Sunday, August 1, 2010

54 40 or Fight

Before I get into the topic of the day, I’m going to make a digression. In high school I had a teacherless course in American history, and I loved it. I took American history in a summer school correspondence course in order to make room in my junior year schedule for something-or-other.  If I had had the usual history course it would have been taught, most likely, by an athletic coach who was put in social studies classes during the day. I saved myself from a dull experience and found out that history is what we choose to make of it.

I was surprised that summer to learn of the passions that have inflamed political leaders throughout American history. The Good Guys, it seems, are dedicated, persistent, eloquent, and altruistic. The Bad Guys are monomaniacs, obsessive, raucous, and self-centered. Ah, but the separation of Good Guys and Bad Guys is in the eyes of the beholder.  

     “Hang together or hang separately”…”Remember the Maine”…   ”54 40 or Fight…”

It’s that last slogan that came to mind to me recently. As the political slogan of presidential candidate and eventual winner James Polk in 1844, it threatened a third war with Great Britain. The Good Guys (or were they the Bad Guys?) said that the proper boundary of the United States in the Oregon Territory was at the edge of Russia-America, at the 54-40 parallel. Great Britain had a puny hold on the land north of the 49th parallel, which was the border for the rest of Canadian Territory.

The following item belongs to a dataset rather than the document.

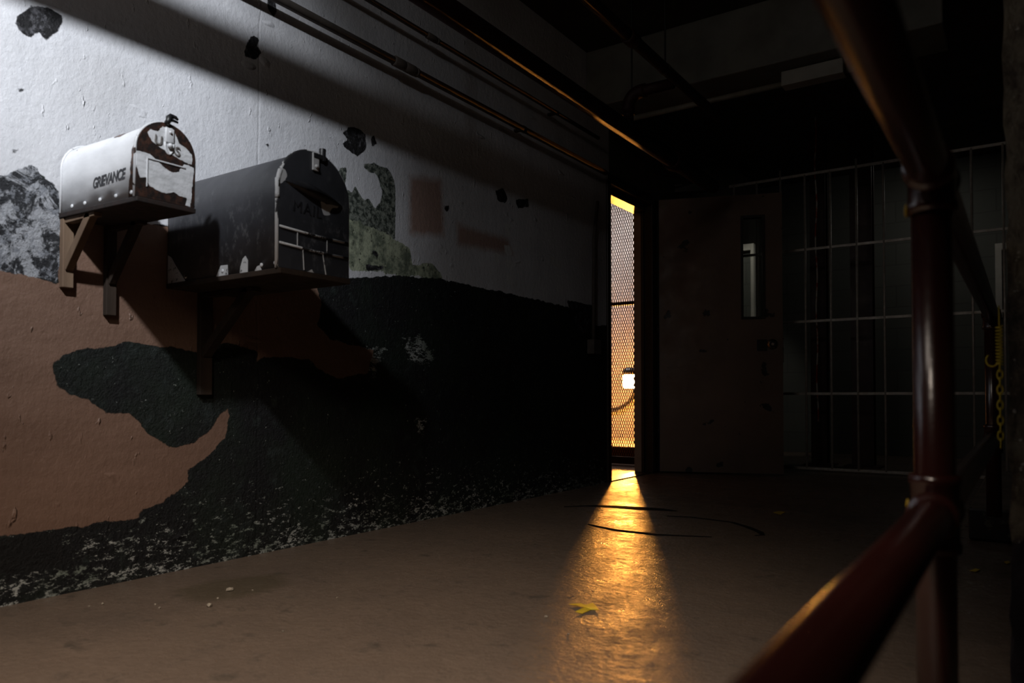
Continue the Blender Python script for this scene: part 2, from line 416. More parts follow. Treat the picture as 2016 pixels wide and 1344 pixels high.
bm = BM(); box(bm, .685, .755, -T-.006, -T, .885, .965, bev=.003); obj('lock_plate', bm, M['black'], dr)
bm = BM(); box(bm, LW-.001, LW+.006, -.015, .015, .80, 1.05, bev=.002); obj('latch_plate', bm, M['chrome'], dr)
for z in (.3, 1.05, 1.8):
    bm = BM(); tube(bm, [(-.008, -.02, z-.05), (-.008, -.02, z+.05)], .009, 12); obj('hinge', bm, M['darkmetal'], dr, True)
# door closer: body on the leaf, arm reaching back to the header
cl = thing('door_closer', 'dark overhead door closer with a long thin arm above the open steel door', 'door closer', (HX+.12, HY-.0, 2.04), ang)
bm = BM(); box(bm, 0, .24, -.06, .02, 0, .06, bev=.006); obj('closer_body', bm, M['darkmetal'], cl)
bm = BM(); tube(bm, [(.19, -.03, .07), (-.10, -.36, .045), (-.14, -.52, .03)], .008, 10); obj('closer_arm', bm, M['frame'], cl, True)

# ------------------------------------------------------------------ expanded metal gate behind the doorway
M['mesh'] = simple('dark_rusty_mesh', (.035, .022, .014), (.02, .013, .01), 30, .5, .4)
MY = 5.60
gt = thing('mesh_gate', 'dark expanded metal gate glowing from behind inside the narrow doorway', 'gate', (-3.36, MY, 0))
bm = BM(); GW, GH = .96, 2.30; px_, pz_ = .01015, .0257; tw = .0032
def strand(bm, pts):
    prev = None
    for (x, z) in pts:
        q = [bm.verts.new((x-tw, -.001, z)), bm.verts.new((x+tw, -.001, z)), bm.verts.new((x+tw, .001, z)), bm.verts.new((x-tw, .001, z))]
        if prev:
            for k in range(4): bm.faces.new((prev[k], prev[(k+1) % 4], q[(k+1) % 4], q[k]))
        prev = q
for k in range(int(GW/px_)):
    x = .01+px_*k; pts = []
    j = 0; z = .035
    while z < GH-.02:
        xx = x+(px_/2-tw*.3)*(1 if (j+k) % 2 else -1)
        pts.append((xx-0, z-.0045)); pts.append((xx, z+.0045))
        z += pz_; j += 1
    strand(bm, pts)
obj('mesh_panel', bm, M['mesh'], gt)
for nm, a in (('frame_stile', (0, .035, 0, GH)), ('frame_stile', (GW-.035+.03, GW+.03, 0, GH)), ('frame_rail', (.035, GW-.005, .012, .070)), ('frame_rail', (.035, GW-.005, 1.305, 1.332)), ('frame_rail', (.035, GW-.005, GH-.035, GH))):
    bm = BM(); box(bm, a[0], a[1], -.015, .015, a[2], a[3], bev=.002); obj(nm, bm, M['mesh'], gt)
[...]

As this dispute continued, President Polk led us into war with Mexico. It really wasn’t a propitious time for another war with Great Britain, and so negotiation settled the U.S. – Canadian border at the 49th parallel. The disputed land became British Columbia and part of Canada.

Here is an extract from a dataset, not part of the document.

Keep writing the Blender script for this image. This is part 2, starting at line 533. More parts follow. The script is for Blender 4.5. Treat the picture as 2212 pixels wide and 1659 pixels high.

You may know that the major population centers of British Columbia and other Canadian provinces are generally near their southern borders. There’s not much up at 54-40. I say that to put in perspective the fact that the Russian metropolis of Ekaterinburg is even farther north, at 56 52.  Moscow is just a smidge to the south, at 55 45 (and more than 1,000 miles to the east).

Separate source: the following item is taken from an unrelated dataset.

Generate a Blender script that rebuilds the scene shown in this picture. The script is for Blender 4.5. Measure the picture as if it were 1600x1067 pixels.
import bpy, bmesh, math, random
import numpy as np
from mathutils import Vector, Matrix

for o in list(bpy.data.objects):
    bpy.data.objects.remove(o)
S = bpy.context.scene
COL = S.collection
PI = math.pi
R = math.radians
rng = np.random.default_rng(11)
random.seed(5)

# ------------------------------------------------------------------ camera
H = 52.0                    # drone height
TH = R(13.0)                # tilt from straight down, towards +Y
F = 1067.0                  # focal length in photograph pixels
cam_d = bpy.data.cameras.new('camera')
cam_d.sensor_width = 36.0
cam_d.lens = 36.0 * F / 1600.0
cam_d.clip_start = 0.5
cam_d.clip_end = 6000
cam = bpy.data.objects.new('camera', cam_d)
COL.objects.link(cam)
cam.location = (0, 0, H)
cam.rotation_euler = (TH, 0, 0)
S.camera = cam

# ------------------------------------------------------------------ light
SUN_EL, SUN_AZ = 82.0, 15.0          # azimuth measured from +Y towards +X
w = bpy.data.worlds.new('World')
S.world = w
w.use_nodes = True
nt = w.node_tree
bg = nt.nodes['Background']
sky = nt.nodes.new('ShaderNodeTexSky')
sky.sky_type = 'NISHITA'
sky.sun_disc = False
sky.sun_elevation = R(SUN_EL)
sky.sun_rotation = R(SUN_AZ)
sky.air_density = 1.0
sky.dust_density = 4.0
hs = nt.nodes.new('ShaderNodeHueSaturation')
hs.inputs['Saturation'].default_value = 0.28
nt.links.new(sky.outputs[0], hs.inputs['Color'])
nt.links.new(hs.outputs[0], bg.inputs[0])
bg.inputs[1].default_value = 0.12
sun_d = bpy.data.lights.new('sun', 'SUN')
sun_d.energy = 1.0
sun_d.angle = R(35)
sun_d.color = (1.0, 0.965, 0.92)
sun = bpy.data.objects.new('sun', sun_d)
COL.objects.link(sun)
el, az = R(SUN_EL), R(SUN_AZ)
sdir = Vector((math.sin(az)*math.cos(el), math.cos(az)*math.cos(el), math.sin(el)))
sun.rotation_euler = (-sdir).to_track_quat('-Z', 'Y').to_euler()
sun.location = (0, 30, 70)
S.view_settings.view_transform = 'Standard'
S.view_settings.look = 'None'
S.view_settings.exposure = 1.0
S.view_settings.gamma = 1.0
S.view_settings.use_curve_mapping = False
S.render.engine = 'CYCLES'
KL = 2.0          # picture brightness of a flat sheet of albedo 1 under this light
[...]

The weather in Ekaterinburg is continental, which means that like the Plains states in the U.S., it has temperature extremes. It’s cold in the winter, and it can be hot in the summer. Russians know how to deal with cold weather. Hot weather can be a problem. Since uncomfortable summer weather lasts only a few weeks, it is just something to be tolerated. I’m relearning how to live without air conditioning.

Being far north in the summer means that days are long and nights are short. It might still be light when we go to sleep. The sun is definitely up before we are.

Location, location, location. It does matter.